→ **Aim of the exercise**: Return each line of the material verbatim.

→ **Data section**:
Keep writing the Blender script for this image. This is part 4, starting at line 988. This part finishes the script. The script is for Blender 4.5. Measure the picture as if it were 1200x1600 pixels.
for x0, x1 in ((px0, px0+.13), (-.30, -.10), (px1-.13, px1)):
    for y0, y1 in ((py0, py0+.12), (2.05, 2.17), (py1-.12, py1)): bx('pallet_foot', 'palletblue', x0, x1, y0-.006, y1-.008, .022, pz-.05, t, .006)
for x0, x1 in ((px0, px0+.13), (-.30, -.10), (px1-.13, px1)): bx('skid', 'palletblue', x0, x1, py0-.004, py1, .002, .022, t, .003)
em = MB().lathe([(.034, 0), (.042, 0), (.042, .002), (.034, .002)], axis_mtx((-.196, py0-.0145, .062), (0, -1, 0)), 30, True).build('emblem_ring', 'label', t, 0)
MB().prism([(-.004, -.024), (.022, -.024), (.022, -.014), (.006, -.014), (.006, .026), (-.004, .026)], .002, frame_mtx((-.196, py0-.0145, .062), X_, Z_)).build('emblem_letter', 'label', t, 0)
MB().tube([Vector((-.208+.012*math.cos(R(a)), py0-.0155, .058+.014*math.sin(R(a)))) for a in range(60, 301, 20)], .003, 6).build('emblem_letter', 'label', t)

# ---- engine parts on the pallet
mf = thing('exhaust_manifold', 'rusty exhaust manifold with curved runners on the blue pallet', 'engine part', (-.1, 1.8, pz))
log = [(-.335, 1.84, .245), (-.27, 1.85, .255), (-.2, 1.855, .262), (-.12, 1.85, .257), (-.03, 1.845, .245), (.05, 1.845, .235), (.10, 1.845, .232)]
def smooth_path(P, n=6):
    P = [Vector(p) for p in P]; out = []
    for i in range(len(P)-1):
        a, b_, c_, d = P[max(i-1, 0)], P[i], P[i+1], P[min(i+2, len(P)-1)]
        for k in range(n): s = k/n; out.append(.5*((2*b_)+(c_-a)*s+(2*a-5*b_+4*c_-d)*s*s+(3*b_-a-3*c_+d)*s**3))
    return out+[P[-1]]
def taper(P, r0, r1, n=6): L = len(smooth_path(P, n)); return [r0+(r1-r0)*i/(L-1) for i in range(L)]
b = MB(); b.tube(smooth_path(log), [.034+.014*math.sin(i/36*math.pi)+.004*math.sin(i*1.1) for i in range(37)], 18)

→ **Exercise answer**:
Keep writing the Blender script for this image. This is part 4, starting at line 988. This part finishes the script. The script is for Blender 4.5. Measure the picture as if it were 1200x1600 pixels.
for x0, x1 in ((px0, px0+.13), (-.30, -.10), (px1-.13, px1)):
    for y0, y1 in ((py0, py0+.12), (2.05, 2.17), (py1-.12, py1)): bx('pallet_foot', 'palletblue', x0, x1, y0-.006, y1-.008, .022, pz-.05, t, .006)
for x0, x1 in ((px0, px0+.13), (-.30, -.10), (px1-.13, px1)): bx('skid', 'palletblue', x0, x1, py0-.004, py1, .002, .022, t, .003)
em = MB().lathe([(.034, 0), (.042, 0), (.042, .002), (.034, .002)], axis_mtx((-.196, py0-.0145, .062), (0, -1, 0)), 30, True).build('emblem_ring', 'label', t, 0)
MB().prism([(-.004, -.024), (.022, -.024), (.022, -.014), (.006, -.014), (.006, .026), (-.004, .026)], .002, frame_mtx((-.196, py0-.0145, .062), X_, Z_)).build('emblem_letter', 'label', t, 0)
MB().tube([Vector((-.208+.012*math.cos(R(a)), py0-.0155, .058+.014*math.sin(R(a)))) for a in range(60, 301, 20)], .003, 6).build('emblem_letter', 'label', t)

# ---- engine parts on the pallet
mf = thing('exhaust_manifold', 'rusty exhaust manifold with curved runners on the blue pallet', 'engine part', (-.1, 1.8, pz))
log = [(-.335, 1.84, .245), (-.27, 1.85, .255), (-.2, 1.855, .262), (-.12, 1.85, .257), (-.03, 1.845, .245), (.05, 1.845, .235), (.10, 1.845, .232)]
def smooth_path(P, n=6):
    P = [Vector(p) for p in P]; out = []
    for i in range(len(P)-1):
        a, b_, c_, d = P[max(i-1, 0)], P[i], P[i+1], P[min(i+2, len(P)-1)]
        for k in range(n): s = k/n; out.append(.5*((2*b_)+(c_-a)*s+(2*a-5*b_+4*c_-d)*s*s+(3*b_-a-3*c_+d)*s**3))
    return out+[P[-1]]
def taper(P, r0, r1, n=6): L = len(smooth_path(P, n)); return [r0+(r1-r0)*i/(L-1) for i in range(L)]
b = MB(); b.tube(smooth_path(log), [.034+.014*math.sin(i/36*math.pi)+.004*math.sin(i*1.1) for i in range(37)], 18)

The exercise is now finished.